O-lan's illness lasts through the winter. Wang Lung stays away from Lotus and sits continually at O-lan's bedside, watching over her even though he feels no real tenderness for her.

Meanwhile, the household falls into disorder. Wang Lung realizes how much work O-lan did without complaint, how much comfort she brought to them all, how competent and caring she was. Again it is O-lan, in a conscious interlude, who solves the family's problem: she asks that her future daughter-in-law be brought to the house to take charge.

O-lan has Cuckoo summoned and she speaks her mind to this woman who once lorded over her. O-lan asks to see her son married before she dies, and Wang Lung sends for him. He is now fully grown, tall and well built, and Wang Lung is proud of him. He is cheerful with his mother although his eyes fill with tears.
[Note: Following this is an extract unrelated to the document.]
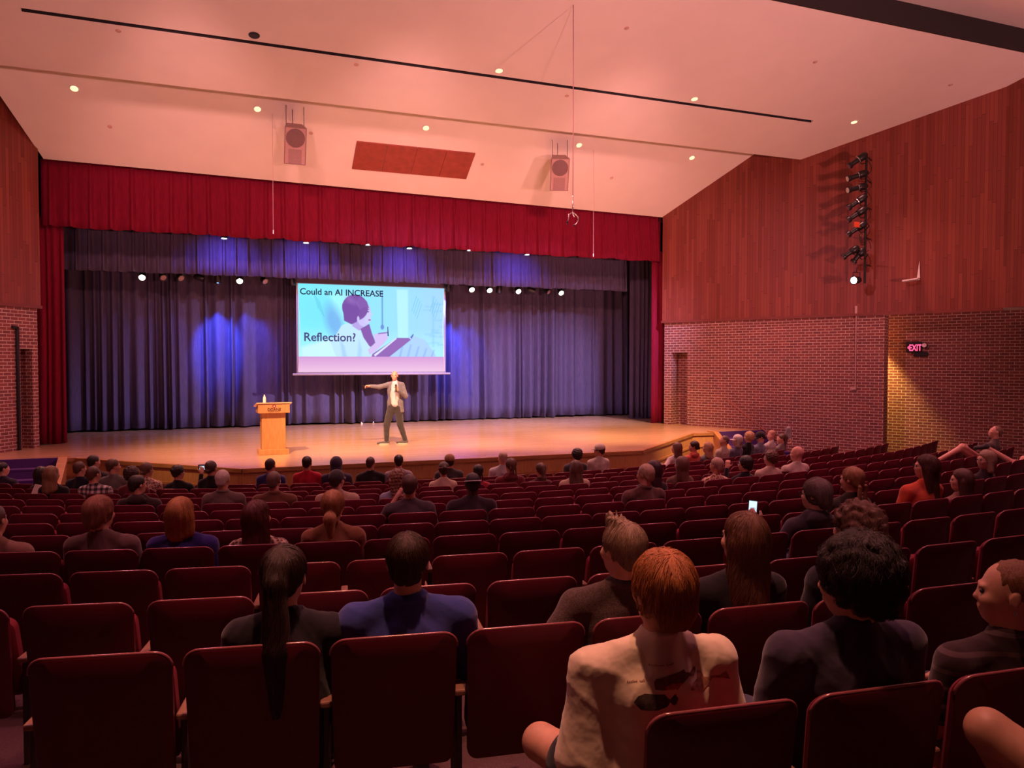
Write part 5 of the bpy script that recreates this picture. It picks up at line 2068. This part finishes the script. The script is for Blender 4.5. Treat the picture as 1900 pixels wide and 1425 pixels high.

Cuckoo, Lotus, and the uncle's wife prepare the bride for her wedding, and Wang Lung gives a large feast. At O-lan's request, the pair eat their rice and drink their wine at her bedside, and she has her door kept open so that she can hear the sounds of the wedding feast. She instructs the bridal couple in their duties to their father, their grandfather, the poor retarded daughter, "and no other," a pointed reference to Lotus. Later, half conscious, she reminds Wang Lung of a wife's true role when she murmurs, "And if I am ugly, still I have borne a son," and again she reproaches him with a reminder that "beauty will not bear a man sons!" With Wang Lung beside her she dies.

NOTE:

Murmuring on her deathbed, O-lan tells us more of her life than she ever did when she was well. You can figure out her age: she was twenty when she became Wang's wife and her son, born during her first year of marriage, was eighteen when he left home and may be nineteen or twenty when he returns. Considering her hard life as a child slave and then a farm wife, it is perhaps not surprising that she should be no more than forty years old when she dies.

To emphasize the change in Wang Lung's life, his aged father dies soon after. Walking home from the joint burial, he wishes he had not taken those two pearls from O-lan to give to Lotus. He thinks that with O-lan's burial he has buried half his life. Alone where no one sees him, he weeps. Wang Lung has unhappy feelings about the room he shared with O-lan through the good years of their marriage, so he gives that room to the newlyweds and moves to Lotus' quarters.

Thus, without two of the central figures of his old family, he begins the second half of his life.

NOTE:

You are present at two ritual events in this chapter, a wedding and a funeral, and you witness both in detail. One such detail, and part of the traditional religious lore, is Wang's consultation with a local wise man, called a geomancer, to determine a lucky day for the burials. How important is ritual in the novel? What do you think its function is in Chinese society?